Steiner’s method lets children recapitulate that journey in weeks rather than millennia.

Diagram showing a painted mouth transforming step by step into the letter M
A mouth becomes M. The child discovers the letter inside the picture.

Here’s how it works with the letter M: the child paints a mouth with red color. They say the word slowly: “Mmmouth.” They isolate the first sound: “Mmmm.” Then they look at their lips in a mirror — and see two peaks pressing together. Those two peaks are the letter M.

M didn’t come from a worksheet. It came from the child’s own body.

What Does the Full Method Look Like?

The 5-Step Picture-to-Letter Method

1

Paint or draw a real thing

Not abstract shapes. A mouth, a fish, waves, a snake — objects the child knows and can picture. Use colors freely. The goal is expression.

2

Say the word, isolate the sound

Say the word slowly. Find the initial sound. “Mmmmouth” → “Mmmm.”

“Say it slowly. What sound does it start with?”

3

Transform the picture into the letter

Guide the child to see how the letter shape lives inside the picture. The two peaks of the upper lip become M. The winding path of a snake becomes S.

4

Practice writing (not reading)

Once the child understands the letter as a transformed picture, they write it. The whole body is engaged — fingers, arm, posture.

5

Reading comes last

Only after children can write do you transition to reading. The sequence is always: Life → Picture → Writing → Reading.

Diagram showing the progression: Life to Picture to Writing to Reading
The natural sequence: from life, through pictures, to writing, and finally reading.

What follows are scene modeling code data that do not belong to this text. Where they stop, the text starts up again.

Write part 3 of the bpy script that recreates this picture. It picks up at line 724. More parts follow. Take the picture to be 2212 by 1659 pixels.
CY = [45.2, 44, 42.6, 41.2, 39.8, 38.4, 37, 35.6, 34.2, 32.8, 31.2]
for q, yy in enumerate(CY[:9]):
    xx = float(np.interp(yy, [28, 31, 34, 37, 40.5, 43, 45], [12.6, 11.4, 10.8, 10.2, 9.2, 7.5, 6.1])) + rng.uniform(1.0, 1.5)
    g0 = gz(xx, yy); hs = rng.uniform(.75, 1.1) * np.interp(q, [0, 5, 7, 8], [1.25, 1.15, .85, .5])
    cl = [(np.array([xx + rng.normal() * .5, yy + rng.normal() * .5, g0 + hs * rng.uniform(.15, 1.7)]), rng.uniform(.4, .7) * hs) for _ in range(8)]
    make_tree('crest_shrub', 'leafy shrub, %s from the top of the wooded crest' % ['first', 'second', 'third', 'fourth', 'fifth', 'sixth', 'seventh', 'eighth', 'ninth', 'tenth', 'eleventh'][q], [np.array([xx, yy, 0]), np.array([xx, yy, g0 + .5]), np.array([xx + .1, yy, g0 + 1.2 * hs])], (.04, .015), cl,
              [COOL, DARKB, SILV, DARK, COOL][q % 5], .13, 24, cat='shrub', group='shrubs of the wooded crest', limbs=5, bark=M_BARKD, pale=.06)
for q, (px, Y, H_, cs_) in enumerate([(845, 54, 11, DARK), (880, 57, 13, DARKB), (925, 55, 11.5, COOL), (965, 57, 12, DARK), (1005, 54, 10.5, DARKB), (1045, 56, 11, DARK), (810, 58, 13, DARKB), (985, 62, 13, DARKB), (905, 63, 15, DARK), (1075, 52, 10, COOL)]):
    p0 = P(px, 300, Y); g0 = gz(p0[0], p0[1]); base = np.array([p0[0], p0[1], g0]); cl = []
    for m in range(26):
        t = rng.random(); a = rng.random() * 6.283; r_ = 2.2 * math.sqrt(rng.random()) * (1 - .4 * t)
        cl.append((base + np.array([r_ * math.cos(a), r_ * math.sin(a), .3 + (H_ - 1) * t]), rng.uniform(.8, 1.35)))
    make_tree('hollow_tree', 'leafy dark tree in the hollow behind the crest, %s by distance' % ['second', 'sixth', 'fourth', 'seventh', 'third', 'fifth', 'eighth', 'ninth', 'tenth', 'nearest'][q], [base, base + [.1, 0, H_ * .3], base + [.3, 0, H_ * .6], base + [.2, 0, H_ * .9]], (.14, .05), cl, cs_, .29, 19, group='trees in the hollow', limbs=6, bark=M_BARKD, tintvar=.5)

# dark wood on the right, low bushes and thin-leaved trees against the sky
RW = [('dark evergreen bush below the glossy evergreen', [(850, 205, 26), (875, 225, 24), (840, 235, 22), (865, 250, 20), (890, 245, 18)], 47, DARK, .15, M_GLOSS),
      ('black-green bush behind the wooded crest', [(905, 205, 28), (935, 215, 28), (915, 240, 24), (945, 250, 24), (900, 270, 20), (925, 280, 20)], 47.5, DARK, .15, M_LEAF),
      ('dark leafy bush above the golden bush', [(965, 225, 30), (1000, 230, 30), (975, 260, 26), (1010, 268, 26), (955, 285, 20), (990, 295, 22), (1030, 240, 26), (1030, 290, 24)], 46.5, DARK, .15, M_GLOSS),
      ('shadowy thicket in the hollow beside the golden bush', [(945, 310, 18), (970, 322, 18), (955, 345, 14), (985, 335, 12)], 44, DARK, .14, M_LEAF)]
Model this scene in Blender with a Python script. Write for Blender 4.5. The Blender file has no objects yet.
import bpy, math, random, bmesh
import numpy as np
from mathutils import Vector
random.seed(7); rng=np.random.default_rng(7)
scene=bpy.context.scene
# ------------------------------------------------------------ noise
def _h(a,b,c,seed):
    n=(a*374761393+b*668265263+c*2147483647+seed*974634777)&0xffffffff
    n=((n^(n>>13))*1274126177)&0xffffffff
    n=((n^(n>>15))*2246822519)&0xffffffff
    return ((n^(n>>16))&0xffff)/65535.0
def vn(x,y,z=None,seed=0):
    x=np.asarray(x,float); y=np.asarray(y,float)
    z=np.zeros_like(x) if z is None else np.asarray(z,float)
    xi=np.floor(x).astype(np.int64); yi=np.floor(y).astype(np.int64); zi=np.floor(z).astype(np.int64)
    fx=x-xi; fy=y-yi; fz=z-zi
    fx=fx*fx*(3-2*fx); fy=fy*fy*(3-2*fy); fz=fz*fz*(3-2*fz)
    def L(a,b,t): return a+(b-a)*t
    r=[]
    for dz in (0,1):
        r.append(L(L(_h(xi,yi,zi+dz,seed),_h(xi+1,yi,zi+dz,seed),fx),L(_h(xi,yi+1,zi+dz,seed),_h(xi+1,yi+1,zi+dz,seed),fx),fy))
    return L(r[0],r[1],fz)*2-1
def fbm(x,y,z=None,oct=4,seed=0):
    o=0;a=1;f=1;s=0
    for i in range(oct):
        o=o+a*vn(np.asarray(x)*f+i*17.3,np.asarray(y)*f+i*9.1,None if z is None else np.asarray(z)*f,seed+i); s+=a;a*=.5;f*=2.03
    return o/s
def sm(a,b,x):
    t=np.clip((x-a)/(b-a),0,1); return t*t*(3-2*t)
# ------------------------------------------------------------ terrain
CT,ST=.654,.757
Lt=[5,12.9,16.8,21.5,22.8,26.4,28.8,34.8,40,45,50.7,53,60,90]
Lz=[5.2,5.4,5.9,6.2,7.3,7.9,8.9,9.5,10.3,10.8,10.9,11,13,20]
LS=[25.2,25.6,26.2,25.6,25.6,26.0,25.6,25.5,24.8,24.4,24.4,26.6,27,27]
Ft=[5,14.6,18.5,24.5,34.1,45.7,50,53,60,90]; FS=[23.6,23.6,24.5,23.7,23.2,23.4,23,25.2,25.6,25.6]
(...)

Which Letters Come from Which Pictures?

Steiner gave several examples, but emphasized that teachers should invent their own. What matters isn’t historical accuracy — it’s that the child experiences the letter as meaningful, not arbitrary.

Consonants: From Objects

Watercolor paintings of objects paired with the letters they become: fish to F, snake to S, waves to W
Fish becomes F. Snake becomes S. Waves become W.
M

From a mouth

The two peaks of the upper lip pressing together

F

From a fish

The shape of a fish with fins extended

S

From a snake

A snake’s winding path across the ground

W

From waves

The up-and-down pattern of waves on water

B

From a bear

A bear’s round body and belly

Vowels: From Gestures

Vowels work differently. They don’t come from objects but from emotional expressions — the sounds and gestures the body makes naturally.

Vowels from the Body

A — Arms raised in wonder: “Ahhh!” The raised arms form the A shape.

O — Arms embracing with love. The circular embrace forms the O.

E — Pointing at something with surprise: “Eh?” The angular gesture mirrors the E shape.

Can You Invent Your Own Transformations?

Yes — and Steiner said you should. The picture-to-letter connection doesn’t need to follow historical etymology. What matters is that your child experiences the letter emerging from something real.

A child who loves dinosaurs might see the letter D in a dinosaur’s curved back. A child fascinated by trees might see T in a trunk with branches. The creative path is yours to find.

Be inventive. You don’t need to follow these exact examples. What matters is that the child experiences the letter as meaningful, not arbitrary. Each parent and teacher can find their own creative path.

Why Does This Matter for Ages 7–9?

Steiner’s argument was specific to this age. Children between 7 and 10 live in imagination, not intellect. They think in pictures, stories, and movement. Asking them to decode abstract symbols — which is what reading demands — asks them to skip the stage they’re in.

The picture-letter method respects where the child actually is. It lets them work with imagination (painting), with their body (writing), and with meaning (the letter grows from something they understand). Only then does abstraction enter.

“In writing, the whole human being is active. The fingers take part, the body is positioned, the whole person is engaged. In reading only the head is occupied.”

Rudolf Steiner, The Kingdom of Childhood, Lecture 2 (1924)

The Sequence

Life → Picture → Writing → Reading.
Never start with the abstract. Always start with the real.
The body comes first. The head follows.